Indonesia adalah negara kepulauan terbesar di dunia yang berada di ring of fire
(gugusan gunung berapi). Pemanasan global telah membawa dampak bagi
Indonesia, seperti banjir, kekeringan, gelombang panas, badai, hilangnya
potensi ekonomi di bidang pertanian dan pariwisata, serta ancaman
terhadap kesehatan masyarakat. Selain itu, Indonesia menghadapi berbagai
bencana alam seperti gempa bumi, erupsi gunung api dan tsunami Selama
tahun 2023, Indonesia menghadapi sekitar 5.400 bencana alam, seperti
gempa bumi, erupsi gunung berapi, banjir, cuaca ekstrem, longsor dan
kebakaran hutan. Kondisi geografi dan kerentanan dalam menghadapi
bencana tersebut membuat Indonesia harus punya ketahanan terhadap
bencana mengingat potensi gangguan dan risiko kegagalan infrastruktur.
Mensos
Risma menjelaskan Kementerian Sosial RI telah menyiapkan sistem lumbung
sosial sebanyak 613, tersebar di 29 provinsi. Selain itu, juga
menyiapkan buffer stock (stok penyangga), tersebar di 328
kota/kabupaten untuk membantu logistik di saat terjadi bencana dan pasca
bencana. Isinya mulai dari makanan, pakaian, tenda, pengolahan air
minum, dapur umum, sarana kebersihan seperti mesin cuci, sistem
penerangan menggunakan energi matahari, dan toilet portabel. Logistik
tersebut dibutuhkan untuk kehidupan keseharian dapat tetap berlangsung.
Di samping itu, juga disiapkan trauma healing,
tempat ibadah sementara, dan sekolah darurat yang dapat dilaksanakan
saat penanganan bencana. Pada penanganan pasca bencana, Kementerian
Sosial juga memberikan bantuan rumah tahan gempa, pelatihan usaha dalam
kondisi yang baru dimulai, untuk membantu masyarakat dalam memulihkan
kehidupannya.
Dalam
hal pengendalian penanganan dampak bencana, Kementerian Sosial
menghimpun 25.008 Taruna Siaga Bencana (Tagana) dan dibantu 49.916
Pendamping Sosial yang terhubung dalam sistem Command Center secara
digital. Integrasi dengan BMKG telah memungkinkan untuk menggerakkan
sumber daya, seperti dari pemberian perintah dari direktorat-direktorat
di Kementerian Sosial, 37 unit pelaksana teknis (Sentra/Sentra Terpadu
dan Balai Besar), sampai ke Tagana dan Pendamping Sosial, serta
memungkinkan setiap sumber daya manusia (SDM) dapat memberikan laporan
secara cepat sekitar 10 menit.
Moderator
OECD Elsa Pilichowski berpendapat negara-negara OECD harus saling
belajar satu-sama lain.
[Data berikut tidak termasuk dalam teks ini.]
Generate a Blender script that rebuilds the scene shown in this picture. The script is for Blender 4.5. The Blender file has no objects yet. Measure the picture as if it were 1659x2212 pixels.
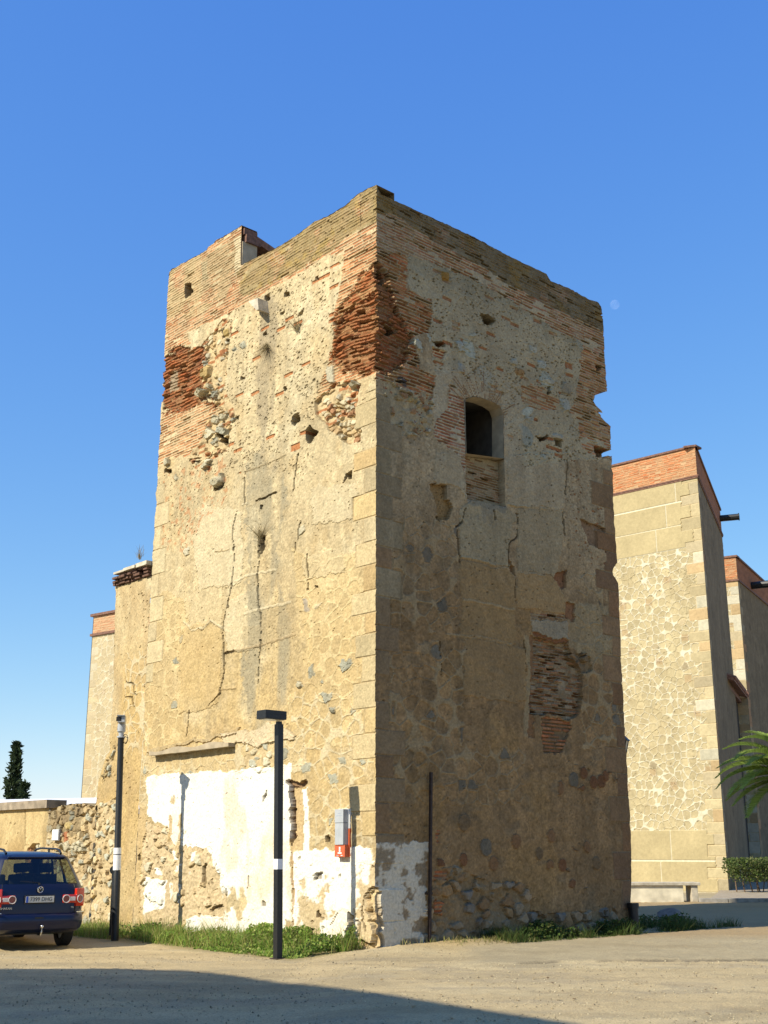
import bpy, bmesh, math, random
import numpy as np
from mathutils import Vector, Matrix

# ------------------------------------------------------------------ camera, sky, sun, exposure
S = bpy.context.scene
COL = S.collection
R = math.radians
CAM_H, PITCH, FPX = 1.65, R(16.0), 2556.0          # focal length in pixels of a 1659 x 2212 picture
cam = bpy.data.cameras.new('camera')
cam.sensor_fit = 'VERTICAL'; cam.sensor_height = 36.0
cam.lens = 36.0 * FPX / 2212.0
cam.clip_start = 0.1; cam.clip_end = 6000
camo = bpy.data.objects.new('camera', cam); COL.objects.link(camo)
camo.location = (0, 0, CAM_H); camo.rotation_euler = (math.pi / 2 + PITCH, 0, 0)
S.camera = camo

SUN_AZ, SUN_EL = R(53.5), R(38.5)                  # azimuth the light travels towards, clockwise from +Y
world = bpy.data.worlds.new('World'); S.world = world; world.use_nodes = True
nt = world.node_tree; nt.nodes.clear()
sky = nt.nodes.new('ShaderNodeTexSky'); sky.sky_type = 'NISHITA'; sky.sun_disc = False
sky.sun_elevation = SUN_EL; sky.sun_rotation = SUN_AZ + math.pi
sky.air_density = 1.0; sky.dust_density = 0.25; sky.ozone_density = 2.2; sky.altitude = 250
bg = nt.nodes.new('ShaderNodeBackground'); bg.inputs['Strength'].default_value = 0.15
wo = nt.nodes.new('ShaderNodeOutputWorld')
hsv = nt.nodes.new('ShaderNodeHueSaturation'); hsv.inputs['Saturation'].default_value = 1.12
tint = nt.nodes.new('ShaderNodeMix'); tint.data_type = 'RGBA'; tint.blend_type = 'MULTIPLY'; tint.inputs[0].default_value = 1.0
tint.inputs[7].default_value = (0.80, 1.16, 1.66, 1)
gam = nt.nodes.new('ShaderNodeGamma'); gam.inputs[1].default_value = 0.83
nt.links.new(sky.outputs[0], hsv.inputs['Color']); nt.links.new(hsv.outputs[0], gam.inputs[0]); nt.links.new(gam.outputs[0], tint.inputs[6]); sep = nt.nodes.new('ShaderNodeSeparateColor'); cmb = nt.nodes.new('ShaderNodeCombineColor')
nt.links.new(tint.outputs[2], sep.inputs[0])
for ch_, (t0_, p_, q_) in ((0, (.50, 1.18, .395)), (1, (1.36, .90, 1.20)), (2, (3.80, .36, 3.50))):     # even the sky out towards the horizon
    a_ = nt.nodes.new('ShaderNodeMath'); a_.operation = 'DIVIDE'; a_.inputs[1].default_value = t0_; b_ = nt.nodes.new('ShaderNodeMath'); b_.operation = 'POWER'; b_.inputs[1].default_value = p_
    c_ = nt.nodes.new('ShaderNodeMath'); c_.operation = 'MULTIPLY'; c_.inputs[1].default_value = q_
    nt.links.new(sep.outputs[ch_], a_.inputs[0]); nt.links.new(a_.outputs[0], b_.inputs[0]); nt.links.new(b_.outputs[0], c_.inputs[0]); nt.links.new(c_.outputs[0], cmb.inputs[ch_])
nt.links.new(cmb.outputs[0], bg.inputs[0])
nt.links.new(bg.outputs[0], wo.inputs[0])
sun = bpy.data.lights.new('sun', 'SUN'); sun.energy = 5.0; sun.angle = R(0.53); sun.color = (1.0, 0.92, 0.75)
suno = bpy.data.objects.new('sun', sun); COL.objects.link(suno)
LDIR = Vector((math.sin(SUN_AZ) * math.cos(SUN_EL), math.cos(SUN_AZ) * math.cos(SUN_EL), -math.sin(SUN_EL)))
suno.rotation_euler = LDIR.to_track_quat('-Z', 'Y').to_euler(); suno.location = (-30, -20, 40)
S.view_settings.view_transform = 'Standard'; S.view_settings.look = 'None'
S.view_settings.exposure = 0.55; S.view_settings.gamma = 1.0
try:
    S.cycles.max_bounces = 8; S.cycles.transparent_max_bounces = 16
except Exception:
    pass
random.seed(7)
rng = np.random.default_rng(7)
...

Indonesia adalah salah satu yang bisa dicontoh
dan dipelajari upaya penanganan bencananya. "Negara-negara anggota OECD
harus belajar bersama untuk menghadapi tantangan yang akan datang. Kita
bisa belajar salah satunya dari Indonesia," tutur Elsa.
Elsa
juga mengapresiasi upaya-upaya yang telah ditempuh Kementerian Sosial
dalam penanganan bencana di Indonesia. "Tentu saja, penanganan bencana
sangat menantang. Upaya yang dilakukan sangat mengesankan, seperti Command Center dan yang lainnya," pungkas Elsa.